La sécurité du parlement n’a pas été consultée

Une entente avec les organisateurs du « convoi de la liberté » et le directeur général de la Ville pour dégager les rues résidentielles a fait bondir le responsable du Service de protection parlementaire. Dans un courriel adressé à M. Kanellakos le 14 février, Larry Brookson s’étonne que la Ville ait laissé 200 camions se stationner dans la rue Wellington devant le parlement, d’autant qu’ils viennent de terminer une formation sur les bombes et les explosifs transportés dans ce type de véhicules.

« Il était déjà trop tard », a affirmé M. Kanellakos en faisant allusion aux véhicules qui étaient déjà stationnés à cet endroit avant la conclusion d’une entente avec les manifestants.

L’entente leur permettait de déplacer d’autres camions sur Wellington pour libérer des rues résidentielles du centre-ville en échange d’une éventuelle rencontre avec le maire d’Ottawa, Jim Watson. L’entente n’a finalement jamais été appliquée, sauf pour environ 40 poids lourds.
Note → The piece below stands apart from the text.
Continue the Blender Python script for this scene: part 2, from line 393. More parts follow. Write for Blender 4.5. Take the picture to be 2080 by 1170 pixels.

Tandis que la manifestation prenait de l’ampleur et perdurait, la Ville avait de la difficulté à obtenir les 250 agents de la Gendarmerie royale du Canada qui avaient été promis par le gouvernement fédéral. Serge Arpin, chef de cabinet du maire Watson, a exprimé sa frustration à plusieurs reprises dans des échanges de textos avec de hauts responsables politiques du gouvernement Trudeau. Il a reconnu que le recours à la Loi sur les mesures d’urgence avait fait une différence dans la coordination de la réponse policière.

La Commission sur l’état d’urgence doit déterminer si le gouvernement avait raison de recourir à cette loi pour la première fois de son histoire afin de mettre fin au « convoi de la liberté » à Ottawa et aux blocages de postes frontaliers ailleurs au pays. Ses travaux se poursuivront mardi.